My aunt had the rare combination of being a woman of strong values and noble character, but who was also gracious and welcoming. She wouldn't bend her beliefs, but didn't judge others for theirs. Now, in death, by my uncle sharing what he felt would be her parting message, she continued to teach, by example, what she wanted others to strive to be.

Below are condensed points from my uncle's talk, essential messages for us to contemplate in our own lives:

1) I'm sorry: As human beings, we all make mistakes. Sometimes we say things we shouldn't. Sometimes we forget to say things we should. How often do we think that we have time to apologize for a hurt? There will always be a tomorrow… or so we think…

My uncle asked all those present to recite the following words with him, words we say nightly before retiring to bed, on behalf of his wife, to forgive her for any possible misdeed. "Master of the universe, I hereby forgive anyone who has angered me or vexed me or sinned against me, either physically or financially, against my honor or anything else that is mine, whether accidentally or intentionally, inadvertently or deliberately, by speech or by deed…"

2) Thank You: How often do we take things for granted? We neglect to express our appreciation for big, or little, things. My aunt did not get the opportunity to thank those who had showed support, kindness, love and help. On behalf of his wife, my uncle thanked all those who helped her, the doctors and members of Hatzolah (the Jewish volunteer ambulance service), those who prayed or took upon themselves good resolutions on her behalf.

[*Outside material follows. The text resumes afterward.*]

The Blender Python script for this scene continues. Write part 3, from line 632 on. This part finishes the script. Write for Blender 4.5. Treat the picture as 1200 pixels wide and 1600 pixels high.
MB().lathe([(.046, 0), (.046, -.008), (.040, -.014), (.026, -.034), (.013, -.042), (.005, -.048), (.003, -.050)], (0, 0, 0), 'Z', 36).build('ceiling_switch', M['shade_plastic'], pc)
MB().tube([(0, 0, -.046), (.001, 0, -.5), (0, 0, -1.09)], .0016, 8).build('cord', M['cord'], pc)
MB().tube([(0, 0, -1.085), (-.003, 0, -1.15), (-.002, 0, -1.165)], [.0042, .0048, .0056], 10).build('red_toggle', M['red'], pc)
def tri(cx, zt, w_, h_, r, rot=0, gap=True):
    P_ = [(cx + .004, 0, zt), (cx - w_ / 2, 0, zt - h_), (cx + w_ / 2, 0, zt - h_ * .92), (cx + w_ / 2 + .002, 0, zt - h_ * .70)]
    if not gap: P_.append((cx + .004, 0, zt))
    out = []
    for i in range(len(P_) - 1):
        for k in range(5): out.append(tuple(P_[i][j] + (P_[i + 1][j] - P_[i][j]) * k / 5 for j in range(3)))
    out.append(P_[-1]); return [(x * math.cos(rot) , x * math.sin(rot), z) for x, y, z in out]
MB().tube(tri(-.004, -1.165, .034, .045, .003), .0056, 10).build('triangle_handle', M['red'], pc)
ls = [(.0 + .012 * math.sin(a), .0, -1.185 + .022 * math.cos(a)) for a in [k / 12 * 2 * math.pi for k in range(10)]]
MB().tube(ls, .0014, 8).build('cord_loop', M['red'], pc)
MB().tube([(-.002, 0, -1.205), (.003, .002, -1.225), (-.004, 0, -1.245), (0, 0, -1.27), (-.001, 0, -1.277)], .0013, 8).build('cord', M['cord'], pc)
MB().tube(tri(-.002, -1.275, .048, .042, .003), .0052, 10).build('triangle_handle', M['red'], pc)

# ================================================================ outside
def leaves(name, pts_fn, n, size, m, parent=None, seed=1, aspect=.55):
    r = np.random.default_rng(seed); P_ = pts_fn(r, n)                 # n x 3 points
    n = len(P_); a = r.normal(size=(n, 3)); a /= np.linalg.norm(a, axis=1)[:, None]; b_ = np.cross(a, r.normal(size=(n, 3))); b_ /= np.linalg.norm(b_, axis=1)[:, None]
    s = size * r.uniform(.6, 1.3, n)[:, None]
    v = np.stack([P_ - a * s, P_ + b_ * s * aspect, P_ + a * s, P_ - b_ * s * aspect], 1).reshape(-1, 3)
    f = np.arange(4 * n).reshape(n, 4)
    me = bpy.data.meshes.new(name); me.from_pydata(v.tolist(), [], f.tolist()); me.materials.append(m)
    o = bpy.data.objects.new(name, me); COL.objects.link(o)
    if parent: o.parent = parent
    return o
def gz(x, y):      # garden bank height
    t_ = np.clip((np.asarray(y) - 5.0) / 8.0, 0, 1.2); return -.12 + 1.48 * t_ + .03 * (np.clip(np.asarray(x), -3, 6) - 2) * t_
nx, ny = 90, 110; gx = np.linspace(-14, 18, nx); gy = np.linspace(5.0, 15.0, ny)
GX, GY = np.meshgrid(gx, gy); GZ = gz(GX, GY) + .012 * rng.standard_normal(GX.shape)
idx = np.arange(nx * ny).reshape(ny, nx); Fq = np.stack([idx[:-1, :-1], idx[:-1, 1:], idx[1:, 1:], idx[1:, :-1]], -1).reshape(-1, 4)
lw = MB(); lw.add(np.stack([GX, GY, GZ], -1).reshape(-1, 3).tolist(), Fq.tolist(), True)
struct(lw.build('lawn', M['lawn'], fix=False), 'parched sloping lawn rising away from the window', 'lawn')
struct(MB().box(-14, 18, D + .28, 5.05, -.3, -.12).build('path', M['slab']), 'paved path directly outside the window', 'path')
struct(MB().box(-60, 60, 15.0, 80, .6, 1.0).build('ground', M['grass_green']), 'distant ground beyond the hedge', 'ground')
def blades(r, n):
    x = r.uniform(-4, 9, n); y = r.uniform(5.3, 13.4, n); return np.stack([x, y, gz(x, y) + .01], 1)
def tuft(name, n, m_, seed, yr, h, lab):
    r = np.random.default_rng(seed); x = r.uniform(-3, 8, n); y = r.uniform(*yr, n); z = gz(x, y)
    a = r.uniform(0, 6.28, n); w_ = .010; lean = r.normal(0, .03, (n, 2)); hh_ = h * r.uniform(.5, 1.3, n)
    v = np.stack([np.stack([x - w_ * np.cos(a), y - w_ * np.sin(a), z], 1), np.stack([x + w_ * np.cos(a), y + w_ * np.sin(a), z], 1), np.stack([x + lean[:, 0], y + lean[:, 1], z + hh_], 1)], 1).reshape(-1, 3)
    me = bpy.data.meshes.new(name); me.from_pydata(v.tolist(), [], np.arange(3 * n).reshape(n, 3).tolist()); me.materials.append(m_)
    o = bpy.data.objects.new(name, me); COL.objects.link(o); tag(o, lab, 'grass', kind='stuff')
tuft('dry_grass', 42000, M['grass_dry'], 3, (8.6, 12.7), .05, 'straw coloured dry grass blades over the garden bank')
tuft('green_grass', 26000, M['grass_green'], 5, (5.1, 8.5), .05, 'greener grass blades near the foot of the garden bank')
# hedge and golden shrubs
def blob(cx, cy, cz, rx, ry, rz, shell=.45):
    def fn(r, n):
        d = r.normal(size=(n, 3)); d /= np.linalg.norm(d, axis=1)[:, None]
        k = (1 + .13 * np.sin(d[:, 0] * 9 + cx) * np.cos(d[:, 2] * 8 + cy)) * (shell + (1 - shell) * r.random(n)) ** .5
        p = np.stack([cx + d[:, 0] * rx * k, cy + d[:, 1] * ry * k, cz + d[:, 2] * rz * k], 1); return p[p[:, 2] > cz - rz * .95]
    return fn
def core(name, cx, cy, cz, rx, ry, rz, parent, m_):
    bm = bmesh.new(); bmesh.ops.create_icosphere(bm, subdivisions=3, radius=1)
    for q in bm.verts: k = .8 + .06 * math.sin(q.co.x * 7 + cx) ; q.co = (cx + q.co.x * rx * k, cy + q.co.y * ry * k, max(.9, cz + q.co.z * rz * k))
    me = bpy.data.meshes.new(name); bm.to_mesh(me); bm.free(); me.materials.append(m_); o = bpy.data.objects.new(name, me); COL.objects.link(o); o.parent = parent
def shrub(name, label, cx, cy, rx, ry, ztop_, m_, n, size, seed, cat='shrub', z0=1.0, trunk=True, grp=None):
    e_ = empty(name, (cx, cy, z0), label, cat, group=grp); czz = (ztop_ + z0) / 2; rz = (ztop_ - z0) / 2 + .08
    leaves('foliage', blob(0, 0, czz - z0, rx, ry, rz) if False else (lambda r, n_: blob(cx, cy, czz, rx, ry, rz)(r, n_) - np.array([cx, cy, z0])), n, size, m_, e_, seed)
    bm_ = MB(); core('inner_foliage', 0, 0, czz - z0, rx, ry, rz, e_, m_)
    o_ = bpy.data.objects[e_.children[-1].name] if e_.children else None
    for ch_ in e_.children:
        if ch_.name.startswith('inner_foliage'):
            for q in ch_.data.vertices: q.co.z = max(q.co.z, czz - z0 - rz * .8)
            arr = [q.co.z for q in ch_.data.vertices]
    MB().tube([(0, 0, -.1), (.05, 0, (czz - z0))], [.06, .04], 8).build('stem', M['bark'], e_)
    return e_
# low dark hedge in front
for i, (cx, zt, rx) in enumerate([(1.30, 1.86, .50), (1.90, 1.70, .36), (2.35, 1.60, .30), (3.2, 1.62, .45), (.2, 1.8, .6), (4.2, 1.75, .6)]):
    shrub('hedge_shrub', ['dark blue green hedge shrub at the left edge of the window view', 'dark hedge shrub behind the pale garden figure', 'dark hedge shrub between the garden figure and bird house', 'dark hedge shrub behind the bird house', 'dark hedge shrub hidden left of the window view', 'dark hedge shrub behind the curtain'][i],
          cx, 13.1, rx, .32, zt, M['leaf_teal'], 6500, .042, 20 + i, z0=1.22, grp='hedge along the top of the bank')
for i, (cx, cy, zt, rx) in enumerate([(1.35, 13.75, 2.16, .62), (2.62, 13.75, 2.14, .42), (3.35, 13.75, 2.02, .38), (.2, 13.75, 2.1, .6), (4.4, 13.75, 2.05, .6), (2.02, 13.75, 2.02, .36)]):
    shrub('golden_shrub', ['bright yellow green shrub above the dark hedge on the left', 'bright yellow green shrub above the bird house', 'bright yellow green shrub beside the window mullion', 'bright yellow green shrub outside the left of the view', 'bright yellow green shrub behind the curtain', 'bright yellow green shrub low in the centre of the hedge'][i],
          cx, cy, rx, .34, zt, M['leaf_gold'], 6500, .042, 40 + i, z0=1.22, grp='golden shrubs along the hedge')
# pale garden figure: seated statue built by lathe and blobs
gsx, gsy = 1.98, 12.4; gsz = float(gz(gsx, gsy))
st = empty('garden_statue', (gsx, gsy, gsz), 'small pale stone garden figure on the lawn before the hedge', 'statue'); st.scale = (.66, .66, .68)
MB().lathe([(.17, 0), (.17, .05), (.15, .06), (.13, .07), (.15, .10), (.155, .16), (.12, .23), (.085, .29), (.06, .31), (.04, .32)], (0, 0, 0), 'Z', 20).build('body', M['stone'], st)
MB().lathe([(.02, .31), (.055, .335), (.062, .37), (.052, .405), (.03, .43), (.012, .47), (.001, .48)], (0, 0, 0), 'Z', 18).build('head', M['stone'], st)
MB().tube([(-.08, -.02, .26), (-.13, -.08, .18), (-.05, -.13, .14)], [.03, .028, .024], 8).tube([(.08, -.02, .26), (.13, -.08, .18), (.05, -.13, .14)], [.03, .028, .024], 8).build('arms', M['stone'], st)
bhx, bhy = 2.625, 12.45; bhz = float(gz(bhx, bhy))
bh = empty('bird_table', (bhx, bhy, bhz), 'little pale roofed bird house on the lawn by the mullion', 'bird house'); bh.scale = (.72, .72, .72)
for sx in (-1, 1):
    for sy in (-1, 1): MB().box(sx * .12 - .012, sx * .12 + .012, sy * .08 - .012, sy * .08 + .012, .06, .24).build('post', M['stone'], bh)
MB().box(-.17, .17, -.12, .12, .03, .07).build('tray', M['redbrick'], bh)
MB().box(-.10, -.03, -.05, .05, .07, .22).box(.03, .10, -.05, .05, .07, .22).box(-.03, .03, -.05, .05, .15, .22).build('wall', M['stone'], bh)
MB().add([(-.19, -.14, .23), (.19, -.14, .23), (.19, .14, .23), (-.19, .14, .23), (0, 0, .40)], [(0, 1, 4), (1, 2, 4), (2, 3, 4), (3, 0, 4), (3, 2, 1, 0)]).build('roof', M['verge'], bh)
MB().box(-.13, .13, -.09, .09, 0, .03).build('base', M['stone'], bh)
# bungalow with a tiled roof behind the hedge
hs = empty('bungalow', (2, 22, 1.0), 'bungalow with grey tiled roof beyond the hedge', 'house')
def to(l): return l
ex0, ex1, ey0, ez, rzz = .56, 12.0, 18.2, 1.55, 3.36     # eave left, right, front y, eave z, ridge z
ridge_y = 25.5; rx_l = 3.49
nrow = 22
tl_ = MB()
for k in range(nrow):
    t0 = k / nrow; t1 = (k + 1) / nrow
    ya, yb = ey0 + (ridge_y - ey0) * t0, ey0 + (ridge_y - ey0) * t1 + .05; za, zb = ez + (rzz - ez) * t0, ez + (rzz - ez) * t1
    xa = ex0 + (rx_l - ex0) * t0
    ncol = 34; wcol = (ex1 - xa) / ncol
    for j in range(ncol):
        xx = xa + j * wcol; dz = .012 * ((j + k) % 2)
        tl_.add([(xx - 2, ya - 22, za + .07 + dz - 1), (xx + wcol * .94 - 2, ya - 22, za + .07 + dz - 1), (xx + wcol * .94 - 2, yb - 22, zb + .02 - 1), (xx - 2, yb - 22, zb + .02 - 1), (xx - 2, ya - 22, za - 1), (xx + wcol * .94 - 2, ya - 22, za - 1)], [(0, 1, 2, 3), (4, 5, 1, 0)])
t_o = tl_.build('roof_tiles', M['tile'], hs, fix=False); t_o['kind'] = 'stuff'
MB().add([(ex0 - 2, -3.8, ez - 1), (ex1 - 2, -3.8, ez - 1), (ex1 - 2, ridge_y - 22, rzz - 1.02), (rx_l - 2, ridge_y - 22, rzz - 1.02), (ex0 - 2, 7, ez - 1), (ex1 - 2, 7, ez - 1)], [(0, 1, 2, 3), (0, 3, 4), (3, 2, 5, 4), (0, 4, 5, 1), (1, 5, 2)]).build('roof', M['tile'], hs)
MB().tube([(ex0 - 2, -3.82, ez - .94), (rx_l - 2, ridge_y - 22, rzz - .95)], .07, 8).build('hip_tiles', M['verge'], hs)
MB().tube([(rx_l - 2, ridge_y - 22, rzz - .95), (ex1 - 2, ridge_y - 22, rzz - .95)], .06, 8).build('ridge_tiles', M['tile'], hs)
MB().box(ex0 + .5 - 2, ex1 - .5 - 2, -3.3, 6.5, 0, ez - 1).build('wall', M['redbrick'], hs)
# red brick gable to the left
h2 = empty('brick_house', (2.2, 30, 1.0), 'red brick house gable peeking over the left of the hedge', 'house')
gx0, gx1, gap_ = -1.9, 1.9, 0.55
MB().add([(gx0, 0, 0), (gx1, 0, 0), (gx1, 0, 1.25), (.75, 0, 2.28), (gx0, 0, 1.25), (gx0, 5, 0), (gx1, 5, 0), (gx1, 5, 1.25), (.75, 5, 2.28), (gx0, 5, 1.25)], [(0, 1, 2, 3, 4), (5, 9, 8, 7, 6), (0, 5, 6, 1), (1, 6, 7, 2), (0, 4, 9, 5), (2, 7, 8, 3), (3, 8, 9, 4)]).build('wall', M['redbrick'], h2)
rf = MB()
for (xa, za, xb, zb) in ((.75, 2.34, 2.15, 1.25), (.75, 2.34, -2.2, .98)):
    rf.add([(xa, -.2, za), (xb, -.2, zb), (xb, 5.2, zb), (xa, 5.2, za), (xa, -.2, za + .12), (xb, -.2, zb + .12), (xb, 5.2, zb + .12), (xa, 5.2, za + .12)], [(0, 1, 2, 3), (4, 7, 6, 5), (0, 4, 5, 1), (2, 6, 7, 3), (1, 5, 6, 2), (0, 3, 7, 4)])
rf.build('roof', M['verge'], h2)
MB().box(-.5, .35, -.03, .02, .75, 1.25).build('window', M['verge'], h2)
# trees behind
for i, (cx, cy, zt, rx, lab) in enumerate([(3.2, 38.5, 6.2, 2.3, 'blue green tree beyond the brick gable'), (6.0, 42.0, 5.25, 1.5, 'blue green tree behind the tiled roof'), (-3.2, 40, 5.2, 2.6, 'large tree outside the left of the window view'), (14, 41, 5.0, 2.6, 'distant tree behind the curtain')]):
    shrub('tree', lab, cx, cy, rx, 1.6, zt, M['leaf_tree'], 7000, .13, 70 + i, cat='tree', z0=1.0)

3) Unite: Unfortunately, we are no strangers to tragedy. Every community suffers at some point. Whenever my aunt attended a funeral and saw people come together in grief, she cried, "Why do we see everyone unite only when it comes to sorrow?!"

We are all unique human beings. We may have different customs or a different emphasis in the way we serve G‑d. But, as Jews, we have one Torah and one G‑d. Our long, difficult exile began due to senseless hatred and divisiveness. We need to put away our pettiness, and unite in joy. Rabbi Schneur Zalman of Liadi, the Alter Rebbe, wrote that the obligation to love your fellow applies even to those whom we never met. Nowadays, we need to focus on loving those whom we do know and bear a grudge against.

4) Retain Your Dignity: Our inner struggles are not only about particular actions, but are struggles of identity. My aunt would have said to her students, "Know that you are daughters of royalty, chains in the link of our heritage since the beginning of time. Act and dress to reveal your inner dignity, and to demonstrate your pride in your birthright. Even in the darkest moments of exile, we must not forget who we are."

5) Treasure Your Heritage: To my aunt's six children she would have said, "I'm sorry that I'm leaving you… I didn't have riches in this world, but you were my treasures, my nachas, and my happiness. Remember what I tried to give you. I tried to make a life for each of you—to show you the beauty of a Shabbat, to create the mood and atmosphere of each special holiday. I tried to give to you what I received from my own parents. Please don't forget this! Give this message over to your children. I will always be there for you, but you must also be there for me."

6) Keep Strong: We are taught that all G‑d does is out of kindness, for our own good. This long and harsh exile and even the most inexplicable tragedies are, on some level, for our good. Though these do not feel like kindnesses, we must believe they are.

Strengthen yourself! Use this as an opportunity to grow.

All the time limits for the redemption have arrived and passed, but, unfathomably, G‑d wants just a little bit more from us. Do that little bit more. And then let us ask that the long awaited time finally arrive, when tears will be removed from every face and when His goodness will be openly manifest.

Most of us are not comfortable to contemplate our end. The fragility of life makes us feel vulnerable and we avoid the topic of death—or anything that reminds us of it—at all costs. Yet none of us know when our sojourn in this world will expire and when we may take our last breath.

Occasionally it can be positive to reflect: What would you want your last words in this world to be? What message would you want to share with your loved ones? What legacy would you want to impart about what is precious to you and what values you hold dear?

A depressing thought? Perhaps. Or maybe an empowering one.

One that can actually change the direction or focus of how we choose to live our lives.